Merced-Holloway said there are 5,000 individuals in Kane County who are eligible for DACA with another 3,000 future DACA-eligible individuals.

"We cannot only focus on those who are losing their status, this was an entry point for others who are waiting for the opportunity to move beyond the shadows," she said.

Merced-Holloway said the DACA program was an order created by former President Barack Obama with time limits attached to ensure continual activity at the congressional level to pass the DREAM Act.

Ana Campa Castillo said she is a DACA recipient who came to the United States at the age of 6 with her parents.

She explained how she was bewildered by the decision to leave Mexico, but visited eight years later and understood why her parents left in pursuit of the American dream.

"Looking at the home that I once thought was everything was the final straw that broke my heart. It is remarkable that it was still standing," she said.

Castillo, 26, is now married with two sons and attends college.

"DACA has allowed my husband and me to put fear of deportation aside and work legally toward our dreams and hopes," she said.

"The decision to repeal DACA does bring worries my way. It starts with the uncertainty of whether my husband and I will be able to find work to support our family and go to school," she said.

Cesar Vargas said he, too, came to the United States from Mexico with his mother as a young boy after his father died. He attended law school and became the first immigrant without documentation to be able to practice law in New York. He is co-founder of Dream Action Coalition.

"As an attorney and advocate, I am committed to ensure we are creating a fair immigration policy not just so that we as DACA recipients can continue to be a U.S. citizen one day but to ensure we can contribute to a country we call home," he said.

He recalled his last day in Mexico and a photo that was taken with his mother and three siblings that he never really paid any attention to in the past.

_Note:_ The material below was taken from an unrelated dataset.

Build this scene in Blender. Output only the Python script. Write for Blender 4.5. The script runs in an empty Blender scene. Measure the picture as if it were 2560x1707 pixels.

"My mother was hovering over us ... looking very determined and holding a plastic bag. In the plastic bag were our documentation and school records. Our life was in that plastic bag ... that's all we took to start a new life," Vargas said.

Maria Antonia Mariscal, about three-quarters into the discussion, spoke out saying her five young children would not be able to stay for the entire forum.

"Please do whatever you need to do to get the DACA program through. I feel as though the Latinos keep getting used for our votes and nothing gets through," Mariscal said to applause.

Foster said he shared her frustration. Mariscal, whose children were ages 1 to 10, said she has friends she fears will be deported.

Ed Yohnka, ACLU director of communications and public policy, described Trump's decision as "cruel and clueless" and unnecessary.

"DACA clearly falls within the scope of the executive authority to enforce our nation's immigration laws. Had this administration had the courage to make this case in court in a vociferous way, they, too, would have been able to continue this program but they chose a different path, one of cruelty and uncertainty," Yohnka said.